Data lines:
□ □ □ □ □

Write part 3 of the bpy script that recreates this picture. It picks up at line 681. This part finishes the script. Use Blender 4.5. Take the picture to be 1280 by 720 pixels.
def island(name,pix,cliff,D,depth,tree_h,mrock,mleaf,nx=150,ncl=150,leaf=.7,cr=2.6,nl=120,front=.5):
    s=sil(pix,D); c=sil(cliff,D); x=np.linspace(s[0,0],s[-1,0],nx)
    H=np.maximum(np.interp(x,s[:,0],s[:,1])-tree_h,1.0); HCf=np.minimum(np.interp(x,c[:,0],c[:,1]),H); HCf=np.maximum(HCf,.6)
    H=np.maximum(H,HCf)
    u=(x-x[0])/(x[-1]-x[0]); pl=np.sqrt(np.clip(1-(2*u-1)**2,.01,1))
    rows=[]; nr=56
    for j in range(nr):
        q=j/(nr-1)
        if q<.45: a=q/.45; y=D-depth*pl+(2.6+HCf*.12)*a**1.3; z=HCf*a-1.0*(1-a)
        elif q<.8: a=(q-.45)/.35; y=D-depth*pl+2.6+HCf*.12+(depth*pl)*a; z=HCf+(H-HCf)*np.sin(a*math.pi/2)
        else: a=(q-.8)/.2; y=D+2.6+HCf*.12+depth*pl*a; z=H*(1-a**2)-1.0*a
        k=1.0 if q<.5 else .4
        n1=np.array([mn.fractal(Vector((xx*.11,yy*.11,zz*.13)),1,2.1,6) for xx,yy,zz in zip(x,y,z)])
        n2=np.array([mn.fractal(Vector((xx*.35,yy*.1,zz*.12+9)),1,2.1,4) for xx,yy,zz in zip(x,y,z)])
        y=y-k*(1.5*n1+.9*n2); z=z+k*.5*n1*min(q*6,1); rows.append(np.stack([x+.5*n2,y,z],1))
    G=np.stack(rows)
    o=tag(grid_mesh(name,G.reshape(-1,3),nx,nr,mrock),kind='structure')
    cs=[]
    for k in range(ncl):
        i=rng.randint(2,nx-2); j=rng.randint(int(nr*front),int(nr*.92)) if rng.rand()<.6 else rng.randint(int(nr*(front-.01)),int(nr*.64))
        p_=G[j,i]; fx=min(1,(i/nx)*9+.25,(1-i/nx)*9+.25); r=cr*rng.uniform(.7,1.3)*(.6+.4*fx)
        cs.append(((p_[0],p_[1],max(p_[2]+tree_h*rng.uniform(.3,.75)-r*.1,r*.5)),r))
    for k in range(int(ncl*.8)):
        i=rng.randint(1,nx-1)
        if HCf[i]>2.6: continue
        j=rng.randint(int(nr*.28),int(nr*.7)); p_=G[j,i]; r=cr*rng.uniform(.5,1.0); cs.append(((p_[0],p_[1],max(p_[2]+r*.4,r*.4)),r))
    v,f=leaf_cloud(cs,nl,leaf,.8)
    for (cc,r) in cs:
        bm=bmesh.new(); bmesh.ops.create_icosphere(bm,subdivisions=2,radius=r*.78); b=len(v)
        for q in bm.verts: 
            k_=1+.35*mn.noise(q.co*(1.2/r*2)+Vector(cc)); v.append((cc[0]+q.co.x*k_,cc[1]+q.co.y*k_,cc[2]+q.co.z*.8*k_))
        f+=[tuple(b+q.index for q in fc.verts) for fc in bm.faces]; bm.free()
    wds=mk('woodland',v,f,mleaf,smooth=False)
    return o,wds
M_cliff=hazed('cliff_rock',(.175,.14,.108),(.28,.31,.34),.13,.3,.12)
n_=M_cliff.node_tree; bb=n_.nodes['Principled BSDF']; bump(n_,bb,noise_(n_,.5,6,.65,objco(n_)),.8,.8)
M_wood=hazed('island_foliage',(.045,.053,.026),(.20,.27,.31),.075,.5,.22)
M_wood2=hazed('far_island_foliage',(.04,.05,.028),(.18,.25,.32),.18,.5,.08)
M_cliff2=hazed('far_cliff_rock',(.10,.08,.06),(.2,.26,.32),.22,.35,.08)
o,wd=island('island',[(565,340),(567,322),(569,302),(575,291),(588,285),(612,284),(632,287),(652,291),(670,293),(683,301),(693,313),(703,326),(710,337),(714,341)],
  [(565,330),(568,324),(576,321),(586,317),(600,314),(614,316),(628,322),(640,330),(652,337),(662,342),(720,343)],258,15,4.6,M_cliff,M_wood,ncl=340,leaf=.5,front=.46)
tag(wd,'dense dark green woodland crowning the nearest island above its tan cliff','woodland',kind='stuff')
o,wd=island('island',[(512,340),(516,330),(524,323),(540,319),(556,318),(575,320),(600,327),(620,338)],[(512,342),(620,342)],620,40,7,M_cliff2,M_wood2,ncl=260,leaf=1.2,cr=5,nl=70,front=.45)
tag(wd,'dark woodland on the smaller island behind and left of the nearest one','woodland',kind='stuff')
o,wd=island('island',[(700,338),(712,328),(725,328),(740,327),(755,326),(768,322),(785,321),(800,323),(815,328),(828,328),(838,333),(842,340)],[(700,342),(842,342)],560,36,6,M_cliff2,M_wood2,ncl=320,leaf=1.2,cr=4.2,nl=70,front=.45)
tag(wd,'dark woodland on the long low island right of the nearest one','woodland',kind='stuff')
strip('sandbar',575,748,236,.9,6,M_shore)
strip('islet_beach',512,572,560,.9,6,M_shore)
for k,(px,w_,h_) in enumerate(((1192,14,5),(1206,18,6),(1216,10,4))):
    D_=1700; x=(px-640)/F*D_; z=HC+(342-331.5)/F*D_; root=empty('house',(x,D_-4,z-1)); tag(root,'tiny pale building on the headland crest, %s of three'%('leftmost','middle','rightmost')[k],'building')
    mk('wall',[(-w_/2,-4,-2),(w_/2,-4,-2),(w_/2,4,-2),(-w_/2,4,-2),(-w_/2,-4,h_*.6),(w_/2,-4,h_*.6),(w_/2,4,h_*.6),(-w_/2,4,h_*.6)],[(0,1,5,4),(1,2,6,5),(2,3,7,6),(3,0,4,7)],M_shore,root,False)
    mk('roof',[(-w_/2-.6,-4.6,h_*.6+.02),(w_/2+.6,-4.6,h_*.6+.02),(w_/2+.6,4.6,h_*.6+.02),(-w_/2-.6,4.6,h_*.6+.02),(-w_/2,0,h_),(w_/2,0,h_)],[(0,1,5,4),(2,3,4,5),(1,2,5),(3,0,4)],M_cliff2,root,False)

□ □ □ □ □

What is needed: Extract the listing in its entirety and repeat it exactly.

Solution to this task:
Write part 3 of the bpy script that recreates this picture. It picks up at line 681. This part finishes the script. Use Blender 4.5. Take the picture to be 1280 by 720 pixels.
def island(name,pix,cliff,D,depth,tree_h,mrock,mleaf,nx=150,ncl=150,leaf=.7,cr=2.6,nl=120,front=.5):
    s=sil(pix,D); c=sil(cliff,D); x=np.linspace(s[0,0],s[-1,0],nx)
    H=np.maximum(np.interp(x,s[:,0],s[:,1])-tree_h,1.0); HCf=np.minimum(np.interp(x,c[:,0],c[:,1]),H); HCf=np.maximum(HCf,.6)
    H=np.maximum(H,HCf)
    u=(x-x[0])/(x[-1]-x[0]); pl=np.sqrt(np.clip(1-(2*u-1)**2,.01,1))
    rows=[]; nr=56
    for j in range(nr):
        q=j/(nr-1)
        if q<.45: a=q/.45; y=D-depth*pl+(2.6+HCf*.12)*a**1.3; z=HCf*a-1.0*(1-a)
        elif q<.8: a=(q-.45)/.35; y=D-depth*pl+2.6+HCf*.12+(depth*pl)*a; z=HCf+(H-HCf)*np.sin(a*math.pi/2)
        else: a=(q-.8)/.2; y=D+2.6+HCf*.12+depth*pl*a; z=H*(1-a**2)-1.0*a
        k=1.0 if q<.5 else .4
        n1=np.array([mn.fractal(Vector((xx*.11,yy*.11,zz*.13)),1,2.1,6) for xx,yy,zz in zip(x,y,z)])
        n2=np.array([mn.fractal(Vector((xx*.35,yy*.1,zz*.12+9)),1,2.1,4) for xx,yy,zz in zip(x,y,z)])
        y=y-k*(1.5*n1+.9*n2); z=z+k*.5*n1*min(q*6,1); rows.append(np.stack([x+.5*n2,y,z],1))
    G=np.stack(rows)
    o=tag(grid_mesh(name,G.reshape(-1,3),nx,nr,mrock),kind='structure')
    cs=[]
    for k in range(ncl):
        i=rng.randint(2,nx-2); j=rng.randint(int(nr*front),int(nr*.92)) if rng.rand()<.6 else rng.randint(int(nr*(front-.01)),int(nr*.64))
        p_=G[j,i]; fx=min(1,(i/nx)*9+.25,(1-i/nx)*9+.25); r=cr*rng.uniform(.7,1.3)*(.6+.4*fx)
        cs.append(((p_[0],p_[1],max(p_[2]+tree_h*rng.uniform(.3,.75)-r*.1,r*.5)),r))
    for k in range(int(ncl*.8)):
        i=rng.randint(1,nx-1)
        if HCf[i]>2.6: continue
        j=rng.randint(int(nr*.28),int(nr*.7)); p_=G[j,i]; r=cr*rng.uniform(.5,1.0); cs.append(((p_[0],p_[1],max(p_[2]+r*.4,r*.4)),r))
    v,f=leaf_cloud(cs,nl,leaf,.8)
    for (cc,r) in cs:
        bm=bmesh.new(); bmesh.ops.create_icosphere(bm,subdivisions=2,radius=r*.78); b=len(v)
        for q in bm.verts: 
            k_=1+.35*mn.noise(q.co*(1.2/r*2)+Vector(cc)); v.append((cc[0]+q.co.x*k_,cc[1]+q.co.y*k_,cc[2]+q.co.z*.8*k_))
        f+=[tuple(b+q.index for q in fc.verts) for fc in bm.faces]; bm.free()
    wds=mk('woodland',v,f,mleaf,smooth=False)
    return o,wds
M_cliff=hazed('cliff_rock',(.175,.14,.108),(.28,.31,.34),.13,.3,.12)
n_=M_cliff.node_tree; bb=n_.nodes['Principled BSDF']; bump(n_,bb,noise_(n_,.5,6,.65,objco(n_)),.8,.8)
M_wood=hazed('island_foliage',(.045,.053,.026),(.20,.27,.31),.075,.5,.22)
M_wood2=hazed('far_island_foliage',(.04,.05,.028),(.18,.25,.32),.18,.5,.08)
M_cliff2=hazed('far_cliff_rock',(.10,.08,.06),(.2,.26,.32),.22,.35,.08)
o,wd=island('island',[(565,340),(567,322),(569,302),(575,291),(588,285),(612,284),(632,287),(652,291),(670,293),(683,301),(693,313),(703,326),(710,337),(714,341)],
  [(565,330),(568,324),(576,321),(586,317),(600,314),(614,316),(628,322),(640,330),(652,337),(662,342),(720,343)],258,15,4.6,M_cliff,M_wood,ncl=340,leaf=.5,front=.46)
tag(wd,'dense dark green woodland crowning the nearest island above its tan cliff','woodland',kind='stuff')
o,wd=island('island',[(512,340),(516,330),(524,323),(540,319),(556,318),(575,320),(600,327),(620,338)],[(512,342),(620,342)],620,40,7,M_cliff2,M_wood2,ncl=260,leaf=1.2,cr=5,nl=70,front=.45)
tag(wd,'dark woodland on the smaller island behind and left of the nearest one','woodland',kind='stuff')
o,wd=island('island',[(700,338),(712,328),(725,328),(740,327),(755,326),(768,322),(785,321),(800,323),(815,328),(828,328),(838,333),(842,340)],[(700,342),(842,342)],560,36,6,M_cliff2,M_wood2,ncl=320,leaf=1.2,cr=4.2,nl=70,front=.45)
tag(wd,'dark woodland on the long low island right of the nearest one','woodland',kind='stuff')
strip('sandbar',575,748,236,.9,6,M_shore)
strip('islet_beach',512,572,560,.9,6,M_shore)
for k,(px,w_,h_) in enumerate(((1192,14,5),(1206,18,6),(1216,10,4))):
    D_=1700; x=(px-640)/F*D_; z=HC+(342-331.5)/F*D_; root=empty('house',(x,D_-4,z-1)); tag(root,'tiny pale building on the headland crest, %s of three'%('leftmost','middle','rightmost')[k],'building')
    mk('wall',[(-w_/2,-4,-2),(w_/2,-4,-2),(w_/2,4,-2),(-w_/2,4,-2),(-w_/2,-4,h_*.6),(w_/2,-4,h_*.6),(w_/2,4,h_*.6),(-w_/2,4,h_*.6)],[(0,1,5,4),(1,2,6,5),(2,3,7,6),(3,0,4,7)],M_shore,root,False)
    mk('roof',[(-w_/2-.6,-4.6,h_*.6+.02),(w_/2+.6,-4.6,h_*.6+.02),(w_/2+.6,4.6,h_*.6+.02),(-w_/2-.6,4.6,h_*.6+.02),(-w_/2,0,h_),(w_/2,0,h_)],[(0,1,5,4),(2,3,4,5),(1,2,5),(3,0,4)],M_cliff2,root,False)